**Requirement**
Write out only the span of lines that begins at the line with "Keep writing the" and ends at the line with "0)).build('wheel', M_DARK, q)". Keep both end lines, word for word.

**Given records**
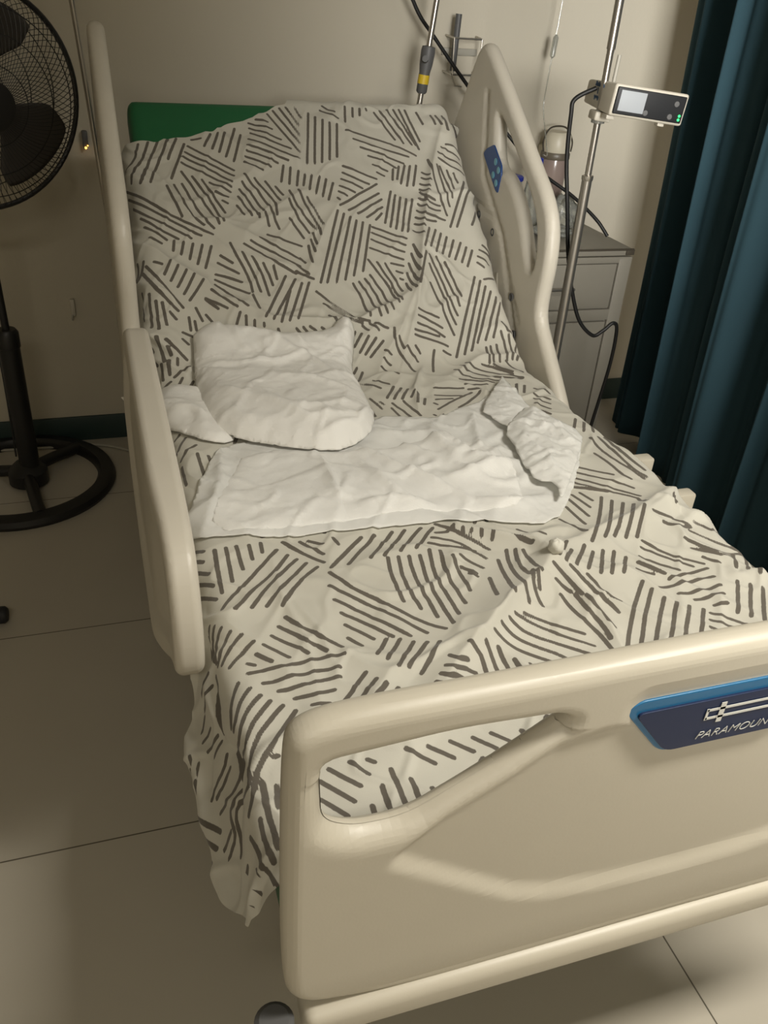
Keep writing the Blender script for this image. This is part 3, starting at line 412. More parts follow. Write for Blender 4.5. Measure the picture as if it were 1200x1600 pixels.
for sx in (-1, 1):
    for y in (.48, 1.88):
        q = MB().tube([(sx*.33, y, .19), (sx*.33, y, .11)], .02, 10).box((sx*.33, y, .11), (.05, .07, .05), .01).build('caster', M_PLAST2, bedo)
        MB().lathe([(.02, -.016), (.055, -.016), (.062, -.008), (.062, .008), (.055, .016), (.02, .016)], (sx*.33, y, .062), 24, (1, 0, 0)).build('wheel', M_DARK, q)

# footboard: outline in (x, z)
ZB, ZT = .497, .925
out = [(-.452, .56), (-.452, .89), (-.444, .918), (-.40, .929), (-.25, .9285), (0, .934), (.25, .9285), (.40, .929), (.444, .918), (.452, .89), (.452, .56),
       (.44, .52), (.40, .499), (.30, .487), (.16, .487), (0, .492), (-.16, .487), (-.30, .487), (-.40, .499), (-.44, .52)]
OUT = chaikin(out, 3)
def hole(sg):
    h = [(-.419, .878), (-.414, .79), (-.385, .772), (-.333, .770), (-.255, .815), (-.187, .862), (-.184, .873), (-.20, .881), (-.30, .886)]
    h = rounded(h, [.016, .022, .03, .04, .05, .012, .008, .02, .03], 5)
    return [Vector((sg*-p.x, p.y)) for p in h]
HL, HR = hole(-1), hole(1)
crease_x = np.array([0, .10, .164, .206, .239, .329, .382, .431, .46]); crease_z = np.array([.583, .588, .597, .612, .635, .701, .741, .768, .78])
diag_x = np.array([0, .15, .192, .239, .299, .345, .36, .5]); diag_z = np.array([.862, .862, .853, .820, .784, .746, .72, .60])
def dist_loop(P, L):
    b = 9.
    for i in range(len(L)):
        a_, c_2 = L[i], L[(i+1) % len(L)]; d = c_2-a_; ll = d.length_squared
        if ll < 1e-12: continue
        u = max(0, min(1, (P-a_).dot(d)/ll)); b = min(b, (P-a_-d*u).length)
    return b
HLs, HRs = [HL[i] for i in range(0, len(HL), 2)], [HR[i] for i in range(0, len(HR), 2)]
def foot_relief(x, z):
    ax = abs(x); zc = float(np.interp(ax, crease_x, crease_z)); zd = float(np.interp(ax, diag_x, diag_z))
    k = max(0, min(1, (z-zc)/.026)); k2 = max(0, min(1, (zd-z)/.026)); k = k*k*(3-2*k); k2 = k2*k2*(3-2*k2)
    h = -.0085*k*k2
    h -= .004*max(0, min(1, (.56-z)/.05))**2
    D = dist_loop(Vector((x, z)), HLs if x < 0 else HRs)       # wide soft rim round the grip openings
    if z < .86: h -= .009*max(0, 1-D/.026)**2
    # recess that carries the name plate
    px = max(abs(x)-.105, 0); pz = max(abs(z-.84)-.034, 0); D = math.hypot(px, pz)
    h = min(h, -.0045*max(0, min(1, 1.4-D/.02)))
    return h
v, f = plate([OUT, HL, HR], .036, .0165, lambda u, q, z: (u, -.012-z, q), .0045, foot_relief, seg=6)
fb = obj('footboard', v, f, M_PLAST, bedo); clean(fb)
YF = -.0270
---
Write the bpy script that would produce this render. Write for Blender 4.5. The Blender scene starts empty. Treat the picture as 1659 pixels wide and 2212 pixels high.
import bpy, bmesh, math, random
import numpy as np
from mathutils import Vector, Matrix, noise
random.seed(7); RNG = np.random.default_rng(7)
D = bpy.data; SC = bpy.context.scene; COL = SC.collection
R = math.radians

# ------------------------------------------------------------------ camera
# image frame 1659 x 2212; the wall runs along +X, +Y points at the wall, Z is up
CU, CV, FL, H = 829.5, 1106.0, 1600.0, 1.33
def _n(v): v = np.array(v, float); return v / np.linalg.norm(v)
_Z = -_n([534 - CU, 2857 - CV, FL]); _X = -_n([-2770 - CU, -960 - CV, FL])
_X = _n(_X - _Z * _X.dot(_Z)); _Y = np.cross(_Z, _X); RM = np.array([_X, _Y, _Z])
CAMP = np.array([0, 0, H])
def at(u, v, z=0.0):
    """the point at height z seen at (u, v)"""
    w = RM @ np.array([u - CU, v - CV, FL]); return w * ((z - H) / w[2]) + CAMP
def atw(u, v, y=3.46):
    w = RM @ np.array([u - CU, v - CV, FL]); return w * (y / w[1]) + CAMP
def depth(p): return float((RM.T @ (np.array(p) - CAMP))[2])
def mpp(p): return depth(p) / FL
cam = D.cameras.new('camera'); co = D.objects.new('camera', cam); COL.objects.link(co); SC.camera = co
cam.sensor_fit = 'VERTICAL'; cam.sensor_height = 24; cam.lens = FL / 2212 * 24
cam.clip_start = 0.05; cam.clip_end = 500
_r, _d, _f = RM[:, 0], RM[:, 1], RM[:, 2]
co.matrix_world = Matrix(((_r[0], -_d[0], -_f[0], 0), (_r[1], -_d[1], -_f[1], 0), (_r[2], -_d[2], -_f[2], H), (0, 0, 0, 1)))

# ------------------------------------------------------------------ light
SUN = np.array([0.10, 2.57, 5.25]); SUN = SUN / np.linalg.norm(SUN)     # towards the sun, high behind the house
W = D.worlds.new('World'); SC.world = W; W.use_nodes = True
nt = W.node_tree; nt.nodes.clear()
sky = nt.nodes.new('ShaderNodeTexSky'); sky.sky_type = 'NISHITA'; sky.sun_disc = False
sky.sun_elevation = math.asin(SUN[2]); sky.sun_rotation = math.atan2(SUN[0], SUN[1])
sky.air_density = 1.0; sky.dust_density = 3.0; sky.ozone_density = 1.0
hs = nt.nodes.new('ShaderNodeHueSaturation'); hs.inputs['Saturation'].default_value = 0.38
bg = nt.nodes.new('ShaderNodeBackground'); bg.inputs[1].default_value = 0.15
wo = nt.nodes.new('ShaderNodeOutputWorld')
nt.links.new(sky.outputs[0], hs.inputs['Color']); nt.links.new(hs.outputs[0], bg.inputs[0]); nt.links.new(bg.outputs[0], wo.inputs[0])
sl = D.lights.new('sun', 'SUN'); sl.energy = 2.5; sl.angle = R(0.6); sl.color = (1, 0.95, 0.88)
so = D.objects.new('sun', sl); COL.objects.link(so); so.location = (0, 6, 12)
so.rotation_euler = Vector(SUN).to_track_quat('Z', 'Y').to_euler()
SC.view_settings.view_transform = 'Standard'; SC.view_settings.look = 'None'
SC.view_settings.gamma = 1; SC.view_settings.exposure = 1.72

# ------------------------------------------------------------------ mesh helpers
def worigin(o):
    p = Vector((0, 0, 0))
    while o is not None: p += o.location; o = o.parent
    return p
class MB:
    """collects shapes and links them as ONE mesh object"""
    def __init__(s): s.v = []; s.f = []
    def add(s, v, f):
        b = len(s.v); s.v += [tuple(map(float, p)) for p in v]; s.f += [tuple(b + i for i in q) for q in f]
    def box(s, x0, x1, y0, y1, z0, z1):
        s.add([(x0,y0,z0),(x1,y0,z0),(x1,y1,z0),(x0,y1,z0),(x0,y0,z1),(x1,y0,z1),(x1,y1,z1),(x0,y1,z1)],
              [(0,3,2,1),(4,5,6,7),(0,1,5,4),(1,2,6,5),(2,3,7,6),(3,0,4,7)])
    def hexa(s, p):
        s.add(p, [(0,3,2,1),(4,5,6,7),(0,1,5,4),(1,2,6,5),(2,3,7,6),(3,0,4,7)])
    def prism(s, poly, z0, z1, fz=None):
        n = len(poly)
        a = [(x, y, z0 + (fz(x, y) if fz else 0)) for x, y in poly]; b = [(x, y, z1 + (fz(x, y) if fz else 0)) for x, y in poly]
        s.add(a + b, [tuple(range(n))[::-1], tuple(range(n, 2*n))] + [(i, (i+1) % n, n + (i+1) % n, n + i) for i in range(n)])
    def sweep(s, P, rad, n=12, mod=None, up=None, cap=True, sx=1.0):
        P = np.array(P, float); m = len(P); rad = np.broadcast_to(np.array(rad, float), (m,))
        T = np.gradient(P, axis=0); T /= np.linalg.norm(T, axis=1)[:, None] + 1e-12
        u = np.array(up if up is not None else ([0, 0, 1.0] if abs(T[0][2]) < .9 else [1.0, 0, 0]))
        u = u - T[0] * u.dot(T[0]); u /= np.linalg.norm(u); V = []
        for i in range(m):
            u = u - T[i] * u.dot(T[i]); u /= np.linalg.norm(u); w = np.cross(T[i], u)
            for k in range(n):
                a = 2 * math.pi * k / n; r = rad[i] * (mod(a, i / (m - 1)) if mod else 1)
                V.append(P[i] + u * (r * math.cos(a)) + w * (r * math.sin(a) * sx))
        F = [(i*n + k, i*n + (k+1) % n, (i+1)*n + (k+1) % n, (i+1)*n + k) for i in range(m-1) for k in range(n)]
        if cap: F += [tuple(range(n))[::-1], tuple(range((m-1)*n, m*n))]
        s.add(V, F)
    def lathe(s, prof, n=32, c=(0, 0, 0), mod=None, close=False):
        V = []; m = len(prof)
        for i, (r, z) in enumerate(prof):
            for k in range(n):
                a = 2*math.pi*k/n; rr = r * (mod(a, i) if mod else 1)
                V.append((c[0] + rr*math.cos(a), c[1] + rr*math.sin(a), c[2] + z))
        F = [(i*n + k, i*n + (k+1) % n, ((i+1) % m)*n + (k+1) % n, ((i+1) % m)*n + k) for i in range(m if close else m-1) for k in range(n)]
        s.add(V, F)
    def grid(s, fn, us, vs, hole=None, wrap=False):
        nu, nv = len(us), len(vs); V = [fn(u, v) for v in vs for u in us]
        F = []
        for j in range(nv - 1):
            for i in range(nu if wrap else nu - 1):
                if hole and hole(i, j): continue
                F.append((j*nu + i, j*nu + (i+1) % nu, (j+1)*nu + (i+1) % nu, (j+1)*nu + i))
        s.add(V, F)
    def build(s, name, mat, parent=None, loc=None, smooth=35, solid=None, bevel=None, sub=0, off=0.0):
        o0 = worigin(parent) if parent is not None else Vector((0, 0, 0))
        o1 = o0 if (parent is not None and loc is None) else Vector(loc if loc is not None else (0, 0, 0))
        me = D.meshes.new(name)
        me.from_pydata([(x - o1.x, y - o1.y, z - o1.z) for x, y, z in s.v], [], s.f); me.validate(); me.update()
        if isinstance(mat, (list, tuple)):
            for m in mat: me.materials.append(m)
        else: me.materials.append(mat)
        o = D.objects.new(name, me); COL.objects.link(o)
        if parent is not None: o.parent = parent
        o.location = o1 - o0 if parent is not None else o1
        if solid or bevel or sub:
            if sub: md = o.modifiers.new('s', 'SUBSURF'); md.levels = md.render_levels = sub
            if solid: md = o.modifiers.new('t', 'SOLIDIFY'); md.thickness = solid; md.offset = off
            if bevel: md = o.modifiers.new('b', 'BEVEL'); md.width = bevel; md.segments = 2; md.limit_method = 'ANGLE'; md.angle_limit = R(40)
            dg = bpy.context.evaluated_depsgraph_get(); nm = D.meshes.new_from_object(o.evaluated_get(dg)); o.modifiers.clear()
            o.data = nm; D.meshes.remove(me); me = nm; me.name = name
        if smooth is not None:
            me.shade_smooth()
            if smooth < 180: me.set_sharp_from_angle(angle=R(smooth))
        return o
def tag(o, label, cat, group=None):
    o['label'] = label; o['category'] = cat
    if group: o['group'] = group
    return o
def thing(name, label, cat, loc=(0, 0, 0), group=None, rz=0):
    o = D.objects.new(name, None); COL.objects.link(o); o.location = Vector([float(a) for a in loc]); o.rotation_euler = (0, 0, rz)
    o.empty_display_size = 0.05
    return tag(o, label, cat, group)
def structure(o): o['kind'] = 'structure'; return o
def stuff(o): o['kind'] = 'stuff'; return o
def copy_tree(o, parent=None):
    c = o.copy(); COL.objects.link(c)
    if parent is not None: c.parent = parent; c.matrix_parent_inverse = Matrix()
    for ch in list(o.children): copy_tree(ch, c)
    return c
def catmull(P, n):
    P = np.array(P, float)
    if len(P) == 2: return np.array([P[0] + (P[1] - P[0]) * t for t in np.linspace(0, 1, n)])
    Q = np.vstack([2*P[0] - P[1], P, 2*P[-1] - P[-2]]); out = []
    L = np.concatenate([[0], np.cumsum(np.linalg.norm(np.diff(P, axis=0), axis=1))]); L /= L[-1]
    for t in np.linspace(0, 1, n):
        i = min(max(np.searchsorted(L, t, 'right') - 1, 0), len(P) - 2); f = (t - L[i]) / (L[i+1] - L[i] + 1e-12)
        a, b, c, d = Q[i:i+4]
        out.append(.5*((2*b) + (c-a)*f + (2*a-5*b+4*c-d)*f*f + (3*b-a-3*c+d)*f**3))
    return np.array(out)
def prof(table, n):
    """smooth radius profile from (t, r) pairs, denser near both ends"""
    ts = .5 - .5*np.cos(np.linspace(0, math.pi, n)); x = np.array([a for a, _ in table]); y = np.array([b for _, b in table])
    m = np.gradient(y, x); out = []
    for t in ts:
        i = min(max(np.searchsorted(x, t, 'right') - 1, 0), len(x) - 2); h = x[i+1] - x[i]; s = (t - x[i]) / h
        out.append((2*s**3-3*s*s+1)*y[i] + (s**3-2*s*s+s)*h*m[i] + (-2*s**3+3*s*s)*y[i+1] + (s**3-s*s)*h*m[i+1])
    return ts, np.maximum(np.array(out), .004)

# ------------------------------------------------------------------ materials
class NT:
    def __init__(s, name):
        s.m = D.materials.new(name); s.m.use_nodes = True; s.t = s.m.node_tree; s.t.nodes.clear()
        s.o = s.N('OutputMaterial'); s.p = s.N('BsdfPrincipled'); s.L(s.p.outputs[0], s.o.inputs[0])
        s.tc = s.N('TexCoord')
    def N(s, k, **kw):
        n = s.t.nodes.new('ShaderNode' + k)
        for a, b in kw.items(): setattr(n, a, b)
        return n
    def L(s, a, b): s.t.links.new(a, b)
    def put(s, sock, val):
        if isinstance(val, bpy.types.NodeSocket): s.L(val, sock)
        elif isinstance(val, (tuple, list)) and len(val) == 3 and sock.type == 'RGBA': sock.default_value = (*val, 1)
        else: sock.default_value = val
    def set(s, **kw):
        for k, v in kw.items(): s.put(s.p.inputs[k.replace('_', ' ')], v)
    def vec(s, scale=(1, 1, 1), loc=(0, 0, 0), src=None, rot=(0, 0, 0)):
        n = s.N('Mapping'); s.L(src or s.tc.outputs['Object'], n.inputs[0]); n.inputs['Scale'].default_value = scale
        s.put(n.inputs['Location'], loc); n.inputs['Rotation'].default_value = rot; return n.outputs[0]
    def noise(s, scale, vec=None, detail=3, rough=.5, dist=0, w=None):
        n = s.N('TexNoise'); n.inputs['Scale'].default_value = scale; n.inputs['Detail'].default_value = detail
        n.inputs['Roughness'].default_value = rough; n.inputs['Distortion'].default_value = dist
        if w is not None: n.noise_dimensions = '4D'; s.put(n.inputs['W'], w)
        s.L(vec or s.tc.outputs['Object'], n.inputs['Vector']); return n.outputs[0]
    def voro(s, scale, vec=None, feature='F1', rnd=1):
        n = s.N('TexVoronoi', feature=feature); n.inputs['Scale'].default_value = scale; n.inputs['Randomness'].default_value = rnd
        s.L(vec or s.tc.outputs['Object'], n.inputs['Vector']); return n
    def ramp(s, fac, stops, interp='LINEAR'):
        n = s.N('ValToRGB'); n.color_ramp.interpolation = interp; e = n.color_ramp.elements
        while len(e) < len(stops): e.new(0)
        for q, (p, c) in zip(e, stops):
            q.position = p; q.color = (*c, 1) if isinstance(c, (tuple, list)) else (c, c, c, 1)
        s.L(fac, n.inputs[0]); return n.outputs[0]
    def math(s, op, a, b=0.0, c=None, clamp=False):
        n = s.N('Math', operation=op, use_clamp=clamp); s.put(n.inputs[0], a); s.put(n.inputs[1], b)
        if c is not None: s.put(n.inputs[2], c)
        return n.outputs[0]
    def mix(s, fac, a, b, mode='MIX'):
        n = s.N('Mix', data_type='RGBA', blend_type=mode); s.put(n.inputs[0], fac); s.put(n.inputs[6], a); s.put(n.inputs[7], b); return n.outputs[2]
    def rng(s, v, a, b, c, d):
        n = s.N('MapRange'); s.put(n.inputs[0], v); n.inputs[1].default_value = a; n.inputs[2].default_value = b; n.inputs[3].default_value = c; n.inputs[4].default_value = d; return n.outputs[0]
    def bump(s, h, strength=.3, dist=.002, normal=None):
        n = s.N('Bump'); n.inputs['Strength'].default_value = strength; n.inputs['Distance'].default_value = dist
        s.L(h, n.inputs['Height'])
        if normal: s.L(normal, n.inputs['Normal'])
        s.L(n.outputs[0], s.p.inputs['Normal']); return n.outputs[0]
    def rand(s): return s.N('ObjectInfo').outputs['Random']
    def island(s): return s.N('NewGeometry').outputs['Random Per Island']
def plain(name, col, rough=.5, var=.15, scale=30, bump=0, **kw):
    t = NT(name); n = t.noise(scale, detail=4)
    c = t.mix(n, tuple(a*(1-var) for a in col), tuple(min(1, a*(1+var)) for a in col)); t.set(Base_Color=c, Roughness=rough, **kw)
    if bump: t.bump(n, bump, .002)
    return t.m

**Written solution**
Keep writing the Blender script for this image. This is part 3, starting at line 412. More parts follow. Write for Blender 4.5. Measure the picture as if it were 1200x1600 pixels.
for sx in (-1, 1):
    for y in (.48, 1.88):
        q = MB().tube([(sx*.33, y, .19), (sx*.33, y, .11)], .02, 10).box((sx*.33, y, .11), (.05, .07, .05), .01).build('caster', M_PLAST2, bedo)
        MB().lathe([(.02, -.016), (.055, -.016), (.062, -.008), (.062, .008), (.055, .016), (.02, .016)], (sx*.33, y, .062), 24, (1, 0, 0)).build('wheel', M_DARK, q)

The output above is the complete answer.